In 1835 a certain Colonel Loftus was the first to report the specter. He was climbing the stairs to his bedroom and saw an oddly dressed lady in the hall in front of him who vanished before he could get a good look at her. A week later he got a better look. He was walking down the same hall and nearly ran right into her. According to his description she wears a brown satin dress and appears to be a noblewoman of an earlier period. Her face glowed and, in lieu of eyes, her face was possessed of gaping, black eyesockets where the eyes should have been.
A few years later a novelist by the name of Frederick Marryat was staying at the hall and was interested in sleeping in the haunted room. He spent some time looking at the figure in the portrait. Later that evening himself and his two companions were walking down an upstairs corridor when they saw the figure of a woman carrying a lamp appear some ways down the hallway in front of them. They hid inside a room and, when the figure passed the door, she turned her eyeless head their direction and grinned in a "diabolical manner."

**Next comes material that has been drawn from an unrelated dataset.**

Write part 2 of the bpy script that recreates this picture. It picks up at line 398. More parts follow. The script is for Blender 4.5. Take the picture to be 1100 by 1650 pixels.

Marryat was armed and, seeing that the light from the lamp seemed to reflect off the figure's dress as if she were solid, pulled his pistol and fired point-blank at the image. It vanished immediately - and had the woman been mortal she would have been shot dead.
The figure was not reported again until 1926, and later in 1936 when the photograph was taken for the magazine Country Life. She has not been reported since that I know of - perhaps she is just biding her time.